Para muito além do simples ato de viajar, mais que transpor distâncias sobre a bike, mais ainda do que jogar-se em um desafio pessoal, o cicloturismo resulta em uma experiência de aprendizado constante, cuja sala de aula não possui paredes e o professor é o próprio caminho.

Nas páginas e no portal da Revista Bicicleta temos acompanhado a trajetória de um grande número de cicloviajantes, que em quase sua totalidade, relatam a emoção das descobertas associadas tanto à paisagem quanto à cultura das localidades visitadas.

Quando falamos em cultura, queremos traduzir aqui todo o fazer humano recoberto de sentido. Então, seja na sonoridade da fala e do sotaque, seja nos detalhes das construções, ou na gastronomia típica, artesanato e na indumentária, enfim, a cultura estará sempre presente e dando significado ao que tencionamos conhecer, àquilo que caracterizará determinado povo e sua história, em essência.

Como cicloturista, dou certo grau de importância às pessoas que encontramos pelos caminhos porque são elas as peças de articulação da engrenagem chamada turismo (figurativamente), e é através do contato com elas que se darão as experiências que tornarão inesquecível aquele roteiro.

Pelo cicloturismo podemos acessar determinadas comunidades que ficam localizadas fora do eixo tradicional de estradas de rodagem preferidas pelos automóveis.
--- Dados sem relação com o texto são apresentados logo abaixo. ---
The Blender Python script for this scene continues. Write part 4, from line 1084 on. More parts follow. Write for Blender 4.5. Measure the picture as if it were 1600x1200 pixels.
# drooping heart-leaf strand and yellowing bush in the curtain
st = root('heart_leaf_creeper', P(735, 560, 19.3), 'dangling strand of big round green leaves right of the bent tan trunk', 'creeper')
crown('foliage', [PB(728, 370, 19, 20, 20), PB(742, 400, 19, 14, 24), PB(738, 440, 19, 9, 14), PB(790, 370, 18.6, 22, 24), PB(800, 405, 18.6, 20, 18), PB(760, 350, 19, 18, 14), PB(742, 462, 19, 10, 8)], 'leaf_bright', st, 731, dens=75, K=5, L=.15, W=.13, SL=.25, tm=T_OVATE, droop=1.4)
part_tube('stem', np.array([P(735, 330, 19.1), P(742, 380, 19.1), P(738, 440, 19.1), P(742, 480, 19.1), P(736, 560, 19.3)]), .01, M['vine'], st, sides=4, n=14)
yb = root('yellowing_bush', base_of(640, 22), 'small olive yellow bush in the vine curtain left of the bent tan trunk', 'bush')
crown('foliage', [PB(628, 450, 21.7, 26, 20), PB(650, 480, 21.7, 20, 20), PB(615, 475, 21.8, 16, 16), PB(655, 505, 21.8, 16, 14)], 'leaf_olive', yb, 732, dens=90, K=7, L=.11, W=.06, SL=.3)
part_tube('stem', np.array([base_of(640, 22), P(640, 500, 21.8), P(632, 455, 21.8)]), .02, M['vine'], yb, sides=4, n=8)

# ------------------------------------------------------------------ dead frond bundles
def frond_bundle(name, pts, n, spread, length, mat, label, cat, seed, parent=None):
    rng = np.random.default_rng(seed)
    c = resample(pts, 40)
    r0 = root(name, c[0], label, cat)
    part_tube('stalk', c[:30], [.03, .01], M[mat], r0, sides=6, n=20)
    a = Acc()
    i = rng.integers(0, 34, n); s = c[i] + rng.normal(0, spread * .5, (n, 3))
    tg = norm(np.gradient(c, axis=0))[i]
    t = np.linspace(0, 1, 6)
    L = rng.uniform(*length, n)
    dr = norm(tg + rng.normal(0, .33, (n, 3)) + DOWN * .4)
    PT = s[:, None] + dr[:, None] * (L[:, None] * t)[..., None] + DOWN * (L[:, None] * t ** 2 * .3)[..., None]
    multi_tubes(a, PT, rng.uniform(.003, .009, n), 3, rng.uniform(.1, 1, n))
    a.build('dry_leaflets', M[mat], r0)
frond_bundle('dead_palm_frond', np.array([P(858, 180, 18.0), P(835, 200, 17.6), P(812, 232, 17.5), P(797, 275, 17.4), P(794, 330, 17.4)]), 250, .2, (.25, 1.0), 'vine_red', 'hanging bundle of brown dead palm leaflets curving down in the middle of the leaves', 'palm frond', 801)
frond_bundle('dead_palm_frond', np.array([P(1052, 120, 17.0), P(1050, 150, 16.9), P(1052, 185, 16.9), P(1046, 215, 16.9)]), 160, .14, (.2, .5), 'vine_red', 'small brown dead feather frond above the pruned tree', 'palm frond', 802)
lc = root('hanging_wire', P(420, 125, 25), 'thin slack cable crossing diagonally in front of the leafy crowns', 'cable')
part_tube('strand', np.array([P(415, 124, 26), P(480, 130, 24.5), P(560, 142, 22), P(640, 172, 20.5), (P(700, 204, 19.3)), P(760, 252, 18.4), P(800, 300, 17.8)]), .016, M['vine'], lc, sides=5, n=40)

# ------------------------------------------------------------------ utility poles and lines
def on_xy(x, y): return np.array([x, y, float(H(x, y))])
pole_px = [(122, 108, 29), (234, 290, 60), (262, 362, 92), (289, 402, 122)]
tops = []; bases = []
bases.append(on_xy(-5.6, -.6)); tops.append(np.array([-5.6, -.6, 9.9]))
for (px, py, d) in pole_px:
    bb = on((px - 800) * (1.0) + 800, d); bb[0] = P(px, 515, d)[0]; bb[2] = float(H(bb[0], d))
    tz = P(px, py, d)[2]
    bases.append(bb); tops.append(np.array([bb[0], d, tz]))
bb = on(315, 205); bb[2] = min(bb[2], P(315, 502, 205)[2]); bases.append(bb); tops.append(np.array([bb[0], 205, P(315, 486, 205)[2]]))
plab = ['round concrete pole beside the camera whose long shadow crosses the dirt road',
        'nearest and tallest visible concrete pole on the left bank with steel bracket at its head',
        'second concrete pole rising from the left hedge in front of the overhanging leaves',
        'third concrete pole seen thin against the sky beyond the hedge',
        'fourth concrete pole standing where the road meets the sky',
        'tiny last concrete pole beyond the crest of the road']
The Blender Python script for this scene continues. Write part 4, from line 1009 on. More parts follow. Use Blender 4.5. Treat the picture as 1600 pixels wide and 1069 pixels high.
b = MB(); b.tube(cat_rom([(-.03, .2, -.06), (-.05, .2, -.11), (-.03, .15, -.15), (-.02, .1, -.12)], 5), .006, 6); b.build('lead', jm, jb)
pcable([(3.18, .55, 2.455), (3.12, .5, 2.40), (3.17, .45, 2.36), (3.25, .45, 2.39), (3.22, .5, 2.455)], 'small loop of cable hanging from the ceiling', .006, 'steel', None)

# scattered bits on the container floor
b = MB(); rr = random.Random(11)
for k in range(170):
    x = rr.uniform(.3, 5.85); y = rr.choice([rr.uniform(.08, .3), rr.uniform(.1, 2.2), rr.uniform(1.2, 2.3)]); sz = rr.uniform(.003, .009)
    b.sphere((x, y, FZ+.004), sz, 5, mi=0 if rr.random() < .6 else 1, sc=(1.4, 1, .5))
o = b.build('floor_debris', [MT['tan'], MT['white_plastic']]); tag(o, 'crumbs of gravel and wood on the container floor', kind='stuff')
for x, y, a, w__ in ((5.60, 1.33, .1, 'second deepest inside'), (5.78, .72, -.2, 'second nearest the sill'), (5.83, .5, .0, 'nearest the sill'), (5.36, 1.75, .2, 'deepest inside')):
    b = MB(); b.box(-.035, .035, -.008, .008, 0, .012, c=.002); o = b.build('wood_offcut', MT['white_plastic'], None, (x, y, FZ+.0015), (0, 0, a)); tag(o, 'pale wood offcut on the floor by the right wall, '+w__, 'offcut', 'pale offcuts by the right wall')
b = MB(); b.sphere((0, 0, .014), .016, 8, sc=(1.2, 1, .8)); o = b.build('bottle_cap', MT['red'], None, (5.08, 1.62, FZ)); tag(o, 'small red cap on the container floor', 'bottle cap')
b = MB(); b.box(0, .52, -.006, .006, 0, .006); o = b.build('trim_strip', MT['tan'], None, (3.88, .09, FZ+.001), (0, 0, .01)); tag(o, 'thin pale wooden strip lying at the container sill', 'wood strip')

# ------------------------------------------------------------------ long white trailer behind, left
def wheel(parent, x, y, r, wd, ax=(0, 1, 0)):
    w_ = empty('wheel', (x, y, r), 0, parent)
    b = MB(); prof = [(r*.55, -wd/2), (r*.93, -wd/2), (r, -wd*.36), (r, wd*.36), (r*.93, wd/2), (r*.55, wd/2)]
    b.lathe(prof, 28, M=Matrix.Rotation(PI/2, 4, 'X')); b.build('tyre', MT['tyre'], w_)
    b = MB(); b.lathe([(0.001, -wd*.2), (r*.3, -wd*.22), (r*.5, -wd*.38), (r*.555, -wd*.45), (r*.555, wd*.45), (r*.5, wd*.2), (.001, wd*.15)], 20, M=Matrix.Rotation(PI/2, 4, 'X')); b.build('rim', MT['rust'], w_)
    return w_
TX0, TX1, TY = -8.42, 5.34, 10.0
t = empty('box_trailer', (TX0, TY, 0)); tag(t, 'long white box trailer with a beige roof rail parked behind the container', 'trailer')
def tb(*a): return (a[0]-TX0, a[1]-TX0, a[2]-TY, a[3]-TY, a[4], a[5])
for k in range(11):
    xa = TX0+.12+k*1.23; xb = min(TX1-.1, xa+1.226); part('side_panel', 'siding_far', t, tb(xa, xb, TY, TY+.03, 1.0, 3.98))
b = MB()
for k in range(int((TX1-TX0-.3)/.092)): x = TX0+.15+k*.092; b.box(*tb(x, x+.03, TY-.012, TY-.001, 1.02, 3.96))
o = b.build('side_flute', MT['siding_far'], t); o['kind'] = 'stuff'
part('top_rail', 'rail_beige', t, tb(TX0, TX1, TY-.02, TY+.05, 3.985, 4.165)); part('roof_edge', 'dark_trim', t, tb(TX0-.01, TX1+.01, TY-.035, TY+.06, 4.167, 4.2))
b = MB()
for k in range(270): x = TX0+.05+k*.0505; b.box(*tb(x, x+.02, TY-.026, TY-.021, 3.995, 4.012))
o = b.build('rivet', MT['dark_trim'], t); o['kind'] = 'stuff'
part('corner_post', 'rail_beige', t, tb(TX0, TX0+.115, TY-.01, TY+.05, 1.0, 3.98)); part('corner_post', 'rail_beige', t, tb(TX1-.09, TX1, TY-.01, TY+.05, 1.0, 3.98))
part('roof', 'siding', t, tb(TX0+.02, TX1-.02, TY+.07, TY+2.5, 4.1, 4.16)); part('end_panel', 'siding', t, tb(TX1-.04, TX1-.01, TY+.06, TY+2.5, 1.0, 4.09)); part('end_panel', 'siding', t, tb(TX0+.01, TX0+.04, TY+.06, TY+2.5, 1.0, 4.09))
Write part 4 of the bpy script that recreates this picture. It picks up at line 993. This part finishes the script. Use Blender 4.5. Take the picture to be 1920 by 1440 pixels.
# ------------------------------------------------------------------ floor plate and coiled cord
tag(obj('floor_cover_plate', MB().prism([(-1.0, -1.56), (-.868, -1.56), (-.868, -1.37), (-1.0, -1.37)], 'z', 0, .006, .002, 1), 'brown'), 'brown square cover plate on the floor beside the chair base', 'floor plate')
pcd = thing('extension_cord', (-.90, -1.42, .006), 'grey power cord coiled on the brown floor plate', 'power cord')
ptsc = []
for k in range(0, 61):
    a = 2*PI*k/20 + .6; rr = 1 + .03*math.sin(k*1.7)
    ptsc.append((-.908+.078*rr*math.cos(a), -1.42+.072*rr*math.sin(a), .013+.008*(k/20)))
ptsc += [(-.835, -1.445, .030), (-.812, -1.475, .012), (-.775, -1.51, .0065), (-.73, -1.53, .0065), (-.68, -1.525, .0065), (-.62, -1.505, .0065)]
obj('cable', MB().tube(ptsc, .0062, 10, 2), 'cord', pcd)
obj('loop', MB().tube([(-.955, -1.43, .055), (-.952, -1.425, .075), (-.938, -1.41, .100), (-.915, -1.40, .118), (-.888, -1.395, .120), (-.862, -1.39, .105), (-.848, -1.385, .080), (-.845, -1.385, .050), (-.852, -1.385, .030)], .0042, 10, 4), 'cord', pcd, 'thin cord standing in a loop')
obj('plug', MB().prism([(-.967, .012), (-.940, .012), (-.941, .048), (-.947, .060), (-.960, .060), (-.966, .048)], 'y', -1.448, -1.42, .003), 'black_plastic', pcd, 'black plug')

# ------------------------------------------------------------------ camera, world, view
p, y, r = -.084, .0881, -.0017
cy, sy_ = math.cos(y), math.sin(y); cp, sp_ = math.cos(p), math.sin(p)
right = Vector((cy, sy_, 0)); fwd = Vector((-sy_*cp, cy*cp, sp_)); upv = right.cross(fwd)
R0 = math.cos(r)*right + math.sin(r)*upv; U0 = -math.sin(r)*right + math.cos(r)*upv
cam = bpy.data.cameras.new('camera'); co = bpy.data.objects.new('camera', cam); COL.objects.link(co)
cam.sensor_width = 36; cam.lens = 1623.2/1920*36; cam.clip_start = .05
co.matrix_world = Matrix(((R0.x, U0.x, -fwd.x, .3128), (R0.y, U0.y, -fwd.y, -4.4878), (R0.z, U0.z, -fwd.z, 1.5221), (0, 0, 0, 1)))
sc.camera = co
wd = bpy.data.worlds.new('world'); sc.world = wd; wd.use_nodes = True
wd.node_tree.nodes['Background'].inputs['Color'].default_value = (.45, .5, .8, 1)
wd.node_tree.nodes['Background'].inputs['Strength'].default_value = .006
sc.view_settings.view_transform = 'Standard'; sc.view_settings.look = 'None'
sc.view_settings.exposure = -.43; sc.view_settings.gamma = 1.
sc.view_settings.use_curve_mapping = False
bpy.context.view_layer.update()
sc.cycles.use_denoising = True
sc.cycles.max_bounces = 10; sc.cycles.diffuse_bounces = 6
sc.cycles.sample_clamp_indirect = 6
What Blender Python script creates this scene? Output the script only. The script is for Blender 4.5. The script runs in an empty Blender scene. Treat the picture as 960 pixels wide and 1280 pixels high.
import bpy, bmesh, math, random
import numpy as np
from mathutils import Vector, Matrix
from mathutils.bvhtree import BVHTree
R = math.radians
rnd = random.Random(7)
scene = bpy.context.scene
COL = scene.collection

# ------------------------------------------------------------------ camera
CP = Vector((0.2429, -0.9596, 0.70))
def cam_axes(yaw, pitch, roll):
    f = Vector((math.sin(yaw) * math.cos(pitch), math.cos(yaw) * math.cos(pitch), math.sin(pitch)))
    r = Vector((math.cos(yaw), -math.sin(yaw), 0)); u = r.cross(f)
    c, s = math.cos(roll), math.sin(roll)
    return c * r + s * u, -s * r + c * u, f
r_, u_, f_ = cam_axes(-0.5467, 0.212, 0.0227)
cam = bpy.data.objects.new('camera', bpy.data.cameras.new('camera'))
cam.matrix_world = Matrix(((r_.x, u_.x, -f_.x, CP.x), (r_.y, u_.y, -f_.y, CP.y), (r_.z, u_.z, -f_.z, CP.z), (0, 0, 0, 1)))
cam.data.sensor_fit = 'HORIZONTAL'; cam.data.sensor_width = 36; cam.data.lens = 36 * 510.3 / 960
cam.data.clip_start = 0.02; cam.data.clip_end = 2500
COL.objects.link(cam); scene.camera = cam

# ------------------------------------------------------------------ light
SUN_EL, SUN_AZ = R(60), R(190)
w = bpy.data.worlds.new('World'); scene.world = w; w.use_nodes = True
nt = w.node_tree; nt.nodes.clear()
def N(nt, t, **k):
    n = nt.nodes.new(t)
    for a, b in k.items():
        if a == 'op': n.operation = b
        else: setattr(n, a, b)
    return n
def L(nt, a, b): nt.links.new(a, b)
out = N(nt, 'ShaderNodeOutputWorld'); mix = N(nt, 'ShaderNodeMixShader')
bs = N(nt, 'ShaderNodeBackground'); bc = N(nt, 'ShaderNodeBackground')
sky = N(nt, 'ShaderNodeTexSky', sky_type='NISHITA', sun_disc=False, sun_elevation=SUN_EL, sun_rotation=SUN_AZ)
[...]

Ao mover-nos por estradas vicinais estamos mais próximos, por exemplo, de uma vindima (época de colheita da uva), do processo de obtenção do vinho e da cultura que o envolve lá nos Caminhos de Pedra de Bento Gonçalves – RS; ou experimentar o Queijo Canastra na Serra de mesmo nome, que tem um similar em outra parte do mundo, na região de Viseu, na localidade de Serra de Estrela – Portugal. Ou quem sabe ter a possibilidade de assistir a produção de peças de cristais Cá d’Oro, na simpática e acolhedora cidade de Poços de Caldas – MG. Nestes espaços, o viajante silencioso (cicloturista) interage com o lugar, sua gente, sua prática cotidiana, e aprende com isto. Uma das tônicas da cicloviagem é, sem dúvida, a possibilidade de conhecer como acontece a vida do outro, e tratar de guardar estes conhecimentos em uma memória afetiva e vivencial de grande valor. Tudo isto colabora para que a viagem cicloturística também seja um momento especial de autoconhecimento, de aprofundar-se em si e até mesmo de redescobertas.

Há muito por descobrir. Silenciosamente, o cicloturista acede a comunidades produtoras de lichia com suas propriedades anticãibras e antiobesidade; artefatos em entalhes de madeira (Treze Tílias – SC), teares, geleias, degustar a melhor cracóvia feita no Brasil na colônia ucraniana de Prudentópolis – PR, ou até mesmo se encantar com as obras de arte feitas com capim dourado, como as que encontramos na região do Jalapão – TO.

Um convite à descoberta! Enquanto se desenvolve a viagem cicloturística, ao olhar a paisagem, por exemplo, vamos acessando nosso repertório de conhecimentos comparando as imagens percebidas com aquilo que um dia aprendemos em casa, na escola ou lendo um livro de Guimarães Rosa, como Grandes Sertões: Veredas, por exemplo. Ao cruzar com cidadãos rurais pelo caminho, por vezes somos tentados a parar para tomar uma informação e, quem sabe, estender-nos em uns minutos de prosa. Aos poucos vamos percebendo que nossa necessidade de conhecer é diretamente proporcional à necessidade do outro de dar-se conhecer. É uma troca, que não precisa ser nem na mesma medida e nem na mesma espécie. O conhecimento proporcionado pelo contato com o diferente, nestas circunstâncias cicloturísticas, promove o estabelecimento de um elo de afeto pela localidade, e, por conseguinte, aumenta o valor da experiência que almejamos.

Algumas regiões, dentro e fora do Brasil, já se encontram desenvolvidas e organizadas para receber o cicloviajante, proporcionando uma estada repleta de serviços e de contato com uma realidade diferente. Mas, a grande maioria dos lugares que poderão oferecer muito ao cicloturista ainda faz parte de regiões não preparadas para este perfil de turista. Porém, isto não impede que se percorra tal conjunto de caminhos, tomando todas as precauções necessárias no tocante à comunicação, autonomia (água, alimentação, reparos e abrigo) e riscos.

Existe um sem-número de destinações pelo Brasil esperando pela formatação de roteiros de maneira profissional, ainda assim é possível realizar uma viagem planejada e inesquecível na companhia da bike por estes trechos.

Na verdade, estes caminhos estão repletos de gente bacana e simples que também quer conhecer você e sua história, basta escolher seu destino, planejar a viagem e colocar-se em marcha.